My sister was visiting my cousin (who has been living in Norwich for the last year or so) last weekend. So we met up for a day out at Colchester Zoo. The giraffe's were my favourite, closely followed by the orang utans; you can almost see the intelligence in their eyes.

We still haven't seen the new Harry Potter film. We booked tickets for last Saturday night at Vue. But we got there to find that the air conditioning was broken. It was completely unbearable so we got our money back and went back home. Instead, we've planned to watch all the DVDs (borrowed from the library) over the next several days and go and see the new one another time.

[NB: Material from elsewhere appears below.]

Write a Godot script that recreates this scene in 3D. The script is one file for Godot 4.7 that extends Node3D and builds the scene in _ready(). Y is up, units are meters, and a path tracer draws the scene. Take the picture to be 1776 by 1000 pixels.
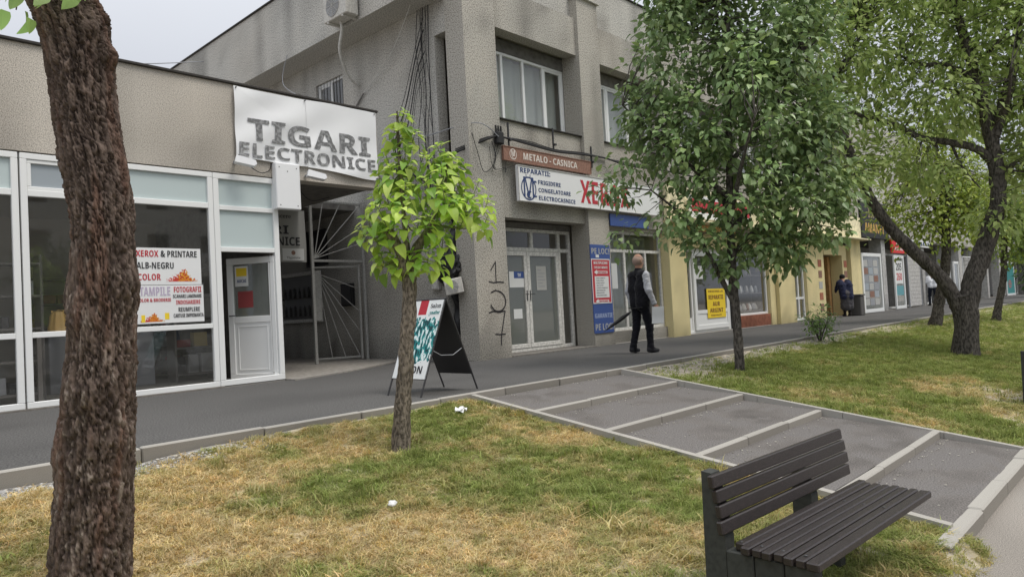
extends Node3D
# A row of shops with a stepped ramp, lawns, trees and a bench. x runs along the street, the shops face +z, the pavement is y = 0.

const H := 0.9          # the eye above the pavement
var rng := RandomNumberGenerator.new()
var M := {}             # materials
var white_noise := FastNoiseLite.new()

# ---------------------------------------------------------------- mesh collecting
class B:
	var v := PackedVector3Array()
	var n := PackedVector3Array()
	var t := PackedVector2Array()
	var c := PackedColorArray()
	var i := PackedInt32Array()
	var xf := Transform3D.IDENTITY
	var col := Color.WHITE
	func p(a: Vector3, nn: Vector3, u := Vector2.ZERO, cc := Color(-1, 0, 0)) -> int:
		v.append(xf * a)
		n.append((xf.basis * nn).normalized())
		t.append(u)
		c.append(col if cc.r < 0 else cc)
		return v.size() - 1
	func tri(a: int, b: int, d: int) -> void:
		# a, b, d run counter-clockwise seen from outside
		i.append(a); i.append(d); i.append(b)
	func quad(a: Vector3, b: Vector3, d: Vector3, e: Vector3, unit := false) -> void:
		var nn := (b - a).cross(e - a)
		if nn.length_squared() < 1e-14:
			nn = (d - b).cross(e - b)
		nn = nn.normalized()
		var w := 1.0 if unit else (b - a).length()
		var h := 1.0 if unit else (e - a).length()
		var k := p(a, nn, Vector2(0, h)); p(b, nn, Vector2(w, h)); p(d, nn, Vector2(w, 0)); p(e, nn, Vector2(0, 0))
		tri(k, k + 1, k + 2); tri(k, k + 2, k + 3)
	func face3(a: Vector3, b: Vector3, d: Vector3) -> void:
		var nn := (b - a).cross(d - a).normalized()
		var k := p(a, nn, Vector2(0, 0)); p(b, nn, Vector2(1, 0)); p(d, nn, Vector2(0, 1))
		tri(k, k + 1, k + 2)
	func box(lo: Vector3, hi: Vector3, bev := 0.0) -> void:
		var ce := (lo + hi) / 2
		var s := (hi - lo).abs() / 2
		bev = minf(bev, 0.45 * minf(s.x, minf(s.y, s.z)))
		var ax := [Vector3(1, 0, 0), Vector3(0, 1, 0), Vector3(0, 0, 1)]
		for k in 3:
			var a: Vector3 = ax[k]
			var b: Vector3 = ax[(k + 1) % 3]
			var d: Vector3 = ax[(k + 2) % 3]
			var sa: float = s[k]
			var sb: float = s[(k + 1) % 3]
			var sd: float = s[(k + 2) % 3]
			for g in [-1.0, 1.0]:
				var o: Vector3 = ce + a * sa * g
				var q := b * (sb - bev)
				var r: Vector3 = d * (sd - bev) * g
				quad(o - q - r, o + q - r, o + q + r, o - q + r)
			if bev > 0.0:
				for gb in [-1.0, 1.0]:
					for gd in [-1.0, 1.0]:
						# edge along a between the b face and the d face
						var e1: Vector3 = ce + b * sb * gb + d * (sd - bev) * gd
						var e2: Vector3 = ce + b * (sb - bev) * gb + d * sd * gd
						var la := a * (sa - bev)
						_edge(e1, e2, la, b * gb + d * gd)
		if bev > 0.0:
			for gx in [-1.0, 1.0]:
				for gy in [-1.0, 1.0]:
					for gz in [-1.0, 1.0]:
						var g := Vector3(gx, gy, gz)
						var a1 := ce + Vector3(s.x * gx, (s.y - bev) * gy, (s.z - bev) * gz)
						var a2 := ce + Vector3((s.x - bev) * gx, s.y * gy, (s.z - bev) * gz)
						var a3 := ce + Vector3((s.x - bev) * gx, (s.y - bev) * gy, s.z * gz)
						if (a2 - a1).cross(a3 - a1).dot(g) > 0: face3(a1, a2, a3)
						else: face3(a1, a3, a2)
	func _edge(e1: Vector3, e2: Vector3, la: Vector3, out: Vector3) -> void:
		var nn := (2.0 * la).cross(e2 - e1)
		if nn.dot(out) > 0: quad(e1 - la, e1 + la, e2 + la, e2 - la)
		else: quad(e2 - la, e2 + la, e1 + la, e1 - la)
	func tube(pts: Array, rad: Array, sides := 8, caps := true) -> void:
		var m := pts.size()
		var ref := Vector3(0.31, 0.2, 0.93).normalized()
		var first := v.size()
		var run := 0.0
		var u0 := Vector3.ZERO
		for k in m:
			var d: Vector3 = (pts[mini(k + 1, m - 1)] - pts[maxi(k - 1, 0)])
			d = d.normalized() if d.length() > 1e-9 else Vector3.UP
			if k == 0:
				u0 = d.cross(ref if absf(d.dot(ref)) < 0.95 else Vector3.RIGHT).normalized()
			else:
				u0 = (u0 - d * u0.dot(d)).normalized()
				run += (pts[k] - pts[k - 1]).length()
			var w := d.cross(u0)
			for s in sides + 1:
				var a := TAU * s / sides
				var q := u0 * cos(a) + w * sin(a)
				p(pts[k] + q * rad[k], q, Vector2(a / TAU * TAU * rad[k], run))
		for k in m - 1:
			for s in sides:
				var a := first + k * (sides + 1) + s
				var b := a + sides + 1
				tri(a, a + 1, b + 1); tri(a, b + 1, b)
		if caps:
			for e in [0, m - 1]:
				var d: Vector3 = (pts[1] - pts[0]).normalized() if e else (pts[0] - pts[1]).normalized()
				if e: d = (pts[m - 1] - pts[m - 2]).normalized()
				var ce := p(pts[e], d)
				for s in sides:
					var a := p(Vector3.ZERO, d)
					v[a] = v[first + e * (sides + 1) + s]
					var b := p(Vector3.ZERO, d)
					v[b] = v[first + e * (sides + 1) + s + 1]
					if e: tri(ce, a, b)
					else: tri(ce, b, a)
	func lathe(prof: Array, sides := 24, at := Vector3.ZERO, axis := Basis.IDENTITY) -> void:
		# prof: Vector2(radius, height) from bottom to top, round local y
		var first := v.size()
		for k in prof.size():
			var d: Vector2 = (prof[mini(k + 1, prof.size() - 1)] - prof[maxi(k - 1, 0)]).normalized()
			for s in sides + 1:
				var a := TAU * s / sides
				var q := Vector3(cos(a), 0, -sin(a))
				p(at + axis * (q * prof[k].x + Vector3.UP * prof[k].y), axis * (q * d.y - Vector3.UP * d.x), Vector2(float(s) / sides, prof[k].y))
		for k in prof.size() - 1:
			for s in sides:
				var a := first + k * (sides + 1) + s
				tri(a, a + 1, a + sides + 2); tri(a, a + sides + 2, a + sides + 1)
	func prism(poly: Array, z0: float, z1: float) -> void:
		# poly: Vector2 counter-clockwise in x, y; extruded along z (convex or simple)
		var pv := PackedVector2Array(poly)
		var ids := Geometry2D.triangulate_polygon(pv)
		for side in [0, 1]:
			var z: float = z1 if side else z0
			var nn := Vector3(0, 0, 1 if side else -1)
			var k := v.size()
			for q in pv: p(Vector3(q.x, q.y, z), nn, q)
			for f in range(0, ids.size(), 3):
				var a := pv[ids[f]]
				var b := pv[ids[f + 1]]
				var d := pv[ids[f + 2]]
				var ccw := (b - a).cross(d - a) > 0
				if ccw == (side == 1): tri(k + ids[f], k + ids[f + 1], k + ids[f + 2])
				else: tri(k + ids[f], k + ids[f + 2], k + ids[f + 1])
		for k in pv.size():
			var a := pv[k]
			var b := pv[(k + 1) % pv.size()]
			quad(Vector3(a.x, a.y, z1), Vector3(a.x, a.y, z0), Vector3(b.x, b.y, z0), Vector3(b.x, b.y, z1))
	func sheet(nx: int, ny: int, f: Callable, colf = null) -> void:
		# a smooth grid; f(u, w) -> Vector3 with u to the right and w up seen from outside
		var first := v.size()
		for b in ny + 1:
			for a in nx + 1:
				var u := float(a) / nx
				var w := float(b) / ny
				var q: Vector3 = f.call(u, w)
				var e := 0.3
				var du: Vector3 = f.call(u + e / nx, w) - f.call(u - e / nx, w)
				var dw: Vector3 = f.call(u, w + e / ny) - f.call(u, w - e / ny)
				p(q, du.cross(dw), Vector2(u, 1.0 - w), Color(-1, 0, 0) if colf == null else colf.call(q))
		for b in ny:
			for a in nx:
				var k := first + b * (nx + 1) + a
				tri(k, k + 1, k + nx + 2); tri(k, k + nx + 2, k + nx + 1)
	func mesh(m: Material) -> ArrayMesh:
		var a := []
		a.resize(Mesh.ARRAY_MAX)
		a[Mesh.ARRAY_VERTEX] = v; a[Mesh.ARRAY_NORMAL] = n; a[Mesh.ARRAY_TEX_UV] = t; a[Mesh.ARRAY_COLOR] = c; a[Mesh.ARRAY_INDEX] = i
		var r := ArrayMesh.new()
		r.add_surface_from_arrays(Mesh.PRIMITIVE_TRIANGLES, a)
		r.surface_set_material(0, m)
		return r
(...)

The big thing this week was flat hunting. I went to London on Tuesday for another skills session in the morning (the same series as my org-mode presentation last week) about LaTeX graphics, fonts, and making your own classes and commands. And in the afternoon I met Zoe to start viewing some flats. Here is a piece of advice: don't choose all the flats you want to see and try and book viewings of each of them at specific times. This is what I tried to do and it was a near disaster. Instead, book a slot of time (maybe an hour) with the agent offering each of the flats you're interested in and get them to take you round that one and a few others. That way you get to see plenty of flats and you don't have to worry about getting around them yourself. Another thing I found out (and this is pretty obvious now I think about it) is that agents within the same company are in competition with each other. So we went in to one agent and just said we've booked a viewing of such-and-such, and one of them offered to take us to see it. On the way I had a call from one of his colleagues who was outraged that we'd gone to see it with someone else! I didn't think that it would make any difference who we went to see it with, so I didn't bother making any note of who I'd arranged the viewing with on the phone.

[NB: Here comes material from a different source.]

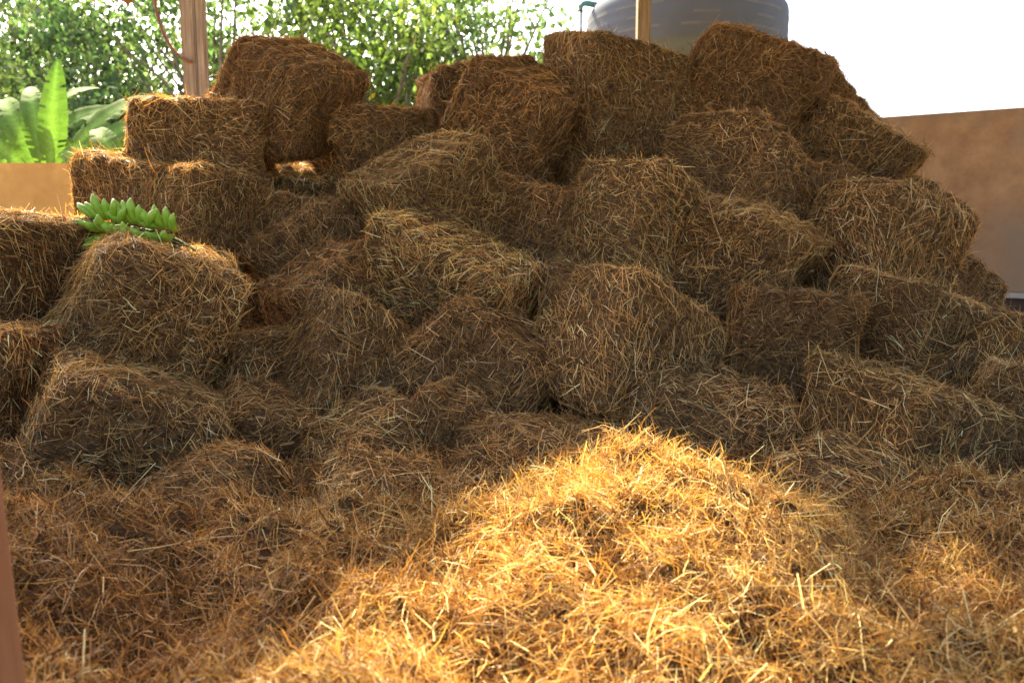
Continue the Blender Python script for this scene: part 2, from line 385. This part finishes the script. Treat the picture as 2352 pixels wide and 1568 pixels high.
GP = "wooden posts holding up the barn roof"
root = bpy.data.objects.new("wooden_post", None); root.location = (-1.91, 5.02, 0); root.rotation_euler = (0, 0, math.radians(8))
link(root, "weathered double timber post rising behind the hay bales", "post", group=GP)
o = bpy.data.objects.new("main_timber", box("main_timber", (.082, .10, 4.06), M_wood, .008)); o.location = (-.038, 0, 2.03); link(o, parent=root)
o = bpy.data.objects.new("side_timber", box("side_timber", (.050, .06, 4.05), M_wood, .007)); o.location = (.042, -.04, 2.03); link(o, parent=root)
def post(x, y, wd, dp, h, rz, label, lean=0, mat=M_wood):
    o = bpy.data.objects.new("wooden_post", box("wooden_post", (wd, dp, h), mat, .008))
    o.location = (x, y, h/2); o.rotation_euler = (0, lean, math.radians(rz)); link(o, label, "post", group=GP); return o
post(1.20, 7.6, .12, .09, 4.1, 6, "wooden post standing in front of the water tank", 0, M_wood3)
post(-.712, .9, .12, .12, 3.9, 4, "close orange brown wooden post standing in loose hay", -.030, M_wood2)

# unseen barn roof, its openings cut to shape the sun patch below
holes = [[(-2.04, 2.75), (-1.98, 3.3), (-2.06, 3.65), (-1.90, 3.90), (-1.94, 4.20), (-1.70, 4.28), (-1.64, 4.52), (-1.44, 4.54), (-1.36, 4.80), (-1.18, 4.70), (-1.04, 4.80), (-1.0, 4.60), (-.82, 4.66), (-.84, 4.44), (-1.02, 4.28), (-.84, 4.08), (-1.06, 3.85), (-.88, 3.68), (-1.04, 3.45), (-.98, 2.75)],
         [(-.76, 4.30), (-.62, 4.38), (-.60, 4.20), (-.72, 4.14)], [(-.74, 3.86), (-.58, 3.94), (-.56, 3.76), (-.70, 3.7)]]
def inside(x, y, poly):
    c = False; n = len(poly)
    for i in range(n):
        x1, y1 = poly[i]; x2, y2 = poly[(i+1) % n]
        if (y1 > y) != (y2 > y) and x < (x2-x1)*(y-y1)/(y2-y1) + x1: c = not c
    return c
gx = np.arange(-4.2, 6.01, .05); gy = np.arange(1.6, 7.76, .05)
rv = [(x, y, 4.03 + .008*y + (.012 if i % 2 else -.012)) for y in gy for i, x in enumerate(gx)]
rf = []
for j in range(len(gy)-1):
    for i in range(len(gx)-1):
        cx, cy = gx[i]+.025, gy[j]+.025
        if any(inside(cx, cy, h_) for h_ in holes): continue
        if cy > 5.2 and cx < -2.45: continue
        if cy > 5.65 and cx < -2.0: continue  # corner cut back to put sun on the left bales
        k = j*len(gx)+i; rf.append((k, k+1, k+len(gx)+1, k+len(gx)))
o = bpy.data.objects.new("barn_roof", pm("barn_roof", rv, rf, M_roof)); link(o, "unseen corrugated zinc barn roof with openings shaped for the sun patch", "roof")

# ---------------------------------------------------------------- tubes
def tube(pts, rad, sides=8, cap=True):
    pts = [Vector(p) for p in pts]; V = []; F = []
    up = Vector((.13, .21, .97))
    for i, p in enumerate(pts):
        d = (pts[min(i+1, len(pts)-1)] - pts[max(i-1, 0)]).normalized()
        a = d.cross(up)
        if a.length < .05: a = d.cross(Vector((1, 0, 0)))
        a.normalize(); b2 = d.cross(a)
        r = rad[i] if hasattr(rad, '__len__') else rad
        for k in range(sides):
            t = 2*math.pi*k/sides; V.append(tuple(p + a*math.cos(t)*r + b2*math.sin(t)*r))
    for i in range(len(pts)-1):
        for k in range(sides):
            F.append((i*sides+k, i*sides+(k+1) % sides, (i+1)*sides+(k+1) % sides, (i+1)*sides+k))
    if cap:
        F.append(tuple(range(sides))[::-1]); F.append(tuple((len(pts)-1)*sides+k for k in range(sides)))
    return V, F
def join(parts):
    V = []; F = []
    for v, f in parts:
        o = len(V); V += v; F += [tuple(i+o for i in q) for q in f]
    return V, F

cp = []
K = [(-2.22, 5.0, 4.0), (-2.17, 5.0, 3.4), (-2.14, 4.99, 2.98), (-2.12, 4.97, 2.82), (-2.07, 4.96, 2.67), (-2.01, 4.95, 2.59), (-1.95, 4.95, 2.545), (-1.92, 4.96, 2.54)]
for i in range(len(K)-1):
    p0, p1, p2, p3 = [Vector(K[max(0, min(len(K)-1, i+d))]) for d in (-1, 0, 1, 2)]
    for s in range(6):
        t = s/6; cp.append(.5*((2*p1)+(p2-p0)*t+(2*p0-5*p1+4*p2-p3)*t*t+(3*p1-p0-3*p2+p3)*t**3))
cp.append(Vector(K[-1]))
v, f = tube(cp, .0085, 8); o = bpy.data.objects.new("hanging_cable", pm("hanging_cable", v, f, M_cable, True)); link(o, "thin reddish cable drooping to a wooden post", "cable")
root = bpy.data.objects.new("lamp_socket", None); root.location = (-2.32, 5.0, 2.93); link(root, "small brown lamp socket hanging from the roof", "lamp")
v, f = tube([(0, 0, 0), (0, 0, .5), (.01, 0, 1.1)], .005, 6); link(bpy.data.objects.new("cord", pm("cord", v, f, M_cable, True)), parent=root)
v, f = tube([(-.01, 0, -.03), (0, 0, -.02), (0, 0, .0), (0, 0, .03), (0, 0, .045)], [.03, .045, .045, .03, .01], 14); link(bpy.data.objects.new("socket_body", pm("socket_body", v, f, M_wood2, True)), parent=root)

# ---------------------------------------------------------------- water tank
def lathe(prof, n=96):
    V = []; F = []
    for r, z in prof:
        for k in range(n):
            t = 2*math.pi*k/n; V.append((r*math.cos(t), r*math.sin(t), z))
    for i in range(len(prof)-1):
        for k in range(n): F.append((i*n+k, i*n+(k+1) % n, (i+1)*n+(k+1) % n, (i+1)*n+k))
    F.append(tuple(range(n))[::-1]); F.append(tuple((len(prof)-1)*n+k for k in range(n)))
    return V, F
root = bpy.data.objects.new("water_tank", None); root.location = (1.92, 9.2, 3.42); link(root, "blue grey plastic water tank on a raised stand", "water tank")
prof = [(1.0, 0), (1.07, .005), (1.084, .02), (1.086, .07), (1.084, .085), (1.084, .10), (1.0865, .12)] + [(1.0865 + .0016*math.sin(t*1.25), .13 + t*.020) for t in range(16)] + [(1.085, .46), (1.075, .50), (1.03, .56), (.9, .62), (.6, .70), (.36, .75), (.35, .82), (.30, .84)]
v, f = lathe(prof); link(bpy.data.objects.new("tank_body", pm("tank_body", v, f, M_tank, True)), parent=root)
v, f = lathe([(.37, .80), (.39, .81), (.39, .86), (.3, .89), (.1, .90)], 48); link(bpy.data.objects.new("tank_lid", pm("tank_lid", v, f, M_tank, True)), parent=root)
parts = []
def arcbox(a0, a1, z0, z1, r0, r1):
    n = max(2, int((a1-a0)/3)); V = []; F = []
    for i in range(n+1):
        t = math.radians(a0+(a1-a0)*i/n)
        for r, z in ((r0, z0), (r1, z0), (r1-.001, z1), (r0, z1)): V.append((r*math.cos(t), r*math.sin(t), z))
    for i in range(n):
        for k in range(4): F.append((i*4+k, (i+1)*4+k, (i+1)*4+(k+1) % 4, i*4+(k+1) % 4))
    F.append((0, 1, 2, 3)); F.append((n*4+3, n*4+2, n*4+1, n*4))
    return V, F
for a in range(0, 360, 36):
    parts.append(arcbox(a+4, a+29, .138, .165, 1.08, 1.0895)); parts.append(arcbox(a+10, a+24, .248, .275, 1.08, 1.0895)); parts.append(arcbox(a+2, a+31, .365, .392, 1.08, 1.0895))
v, f = join(parts); link(bpy.data.objects.new("raised_bands", pm("raised_bands", v, f, M_tankm)), parent=root)
root = bpy.data.objects.new("tank_stand", None); root.location = (1.92, 9.5, 0); link(root, "dark timber stand carrying the water tank", "stand")
v, f = lathe([(.6, 3.32), (.62, 3.33), (.62, 3.40), (.6, 3.41)], 32); link(bpy.data.objects.new("platform", pm("platform", v, f, M_dark)), parent=root)
lm = box("leg", (.14, .14, 3.32), M_dark)
for dx, dy in ((-.35, -.35), (.35, -.35), (.35, .35), (-.35, .35)):
    o = bpy.data.objects.new("leg", lm); o.location = (dx, dy, 1.66); link(o, parent=root)
root = bpy.data.objects.new("water_pipe", None); root.location = (.74, 9.0, 0); link(root, "vertical grey pipe with teal elbow beside the tank", "pipe")
v, f = tube([(0, 0, 0), (0, 0, 2), (0, 0, 3.95)], .022, 12); link(bpy.data.objects.new("riser", pm("riser", v, f, M_pipe, True)), parent=root)
v, f = tube([(0, 0, 3.90), (0, 0, 3.96), (.02, .01, 3.99), (.06, .02, 4.0), (.2, .1, 4.0), (.36, .2, 4.0)], .032, 12); link(bpy.data.objects.new("elbow", pm("elbow", v, f, M_teal, True)), parent=root)

# ---------------------------------------------------------------- green bananas
def banana(L, r, bend):
    n = 14; pts = []; rad = []
    prof = [.32, .42, .66, .88, 1.0, 1.05, 1.07, 1.07, 1.06, 1.04, 1.0, .93, .78, .48, .20]
    for i in range(n+1):
        t = i/n; th = bend*(t-.5)
        pts.append((L/bend*(1-math.cos(th)), 0, L/bend*math.sin(th)+L*.5)); rad.append(r*prof[i])
    return tube(pts, rad, 12)
bm_ = [pm("banana", *banana(.108+.010*k, .0148+.0008*k, 1.3+.25*k), M_banana, True) for k in range(3)]
root = bpy.data.objects.new("banana_bunch", None); root.location = (-1.45, 3.12, 1.53); root.rotation_euler = (0, math.radians(10), math.radians(-4))
link(root, "bunch of curved green bananas lying on the hay", "bananas")
v, f = tube([(-.16, .03, -.03), (-.08, .025, -.01), (.05, .02, -.01), (.16, .01, -.025), (.22, -.0, -.045), (.27, -.01, -.075)], [.010, .014, .015, .014, .012, .008], 10)
link(bpy.data.objects.new("stalk", pm("stalk", v, f, M_stalk, True)), parent=root)
def addban(x, y, z, dirv, curve_dir):
    zax = Vector(dirv).normalized(); cd = Vector(curve_dir); xax = (cd - zax*cd.dot(zax)).normalized(); yax = zax.cross(xax)
    o = bpy.data.objects.new("banana", random.choice(bm_))
    m = Matrix((xax, yax, zax)).transposed().to_4x4(); m.translation = Vector((x, y, z)); o.matrix_local = m; link(o, parent=root)
def j(a): return random.uniform(-a, a)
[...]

Anyway, we did manage to see quite a few in the end. And we found one we liked which we've put a holding deposit on. It's in Lewisham, so handy for shopping and swimming and running and even for College. The next hurdle is getting a removal company. I've been in touch with one who asked me to do my own survey of the furniture, in the hope that he might be able to give us an sooner slot. So measuring the sofa, tables, bookshelves, etc. was actually quite fun.

I went in to the lab again on Thursday to hear Sebastian Ewert's talk on his work on chroma-invariant audio alignment. And also went in to the agent's office to complete the tenancy agreement application form. And I tested the walk from the flat to the lab: 40 minutes, including some green bits.

While I was there, I also tried to convince one of my colleagues to try ElScreen and Wanderlust. I say tried, in fact he's already a keen Emacs user, and was looking for a good Emacs window manager and an Emacs-based mail client, so he didn't really need much convincing.

I definitely think Emacs is the way forward for an all-purpose, desktop environment-like system. I plan to learn to integrate the Emacs Multimedia System into my "work"flow. It'd be nice to be able to rely more on Emacs for Web browsing. Currently, with w3m etc. you miss out on JavaScript and images. I'd also be interested in finding a presence manager which abstracts over jabber.el and ERC (and the like). I currently have some basic elisp functions which I can use to mark myself as away etc. but they're specific to my case, and not very extensible.

I need to settle down to some proper work next week. Especially working on the DRHA paper and my literature review.

Oh yes, and today is the anniversary of my interview at Goldsmiths.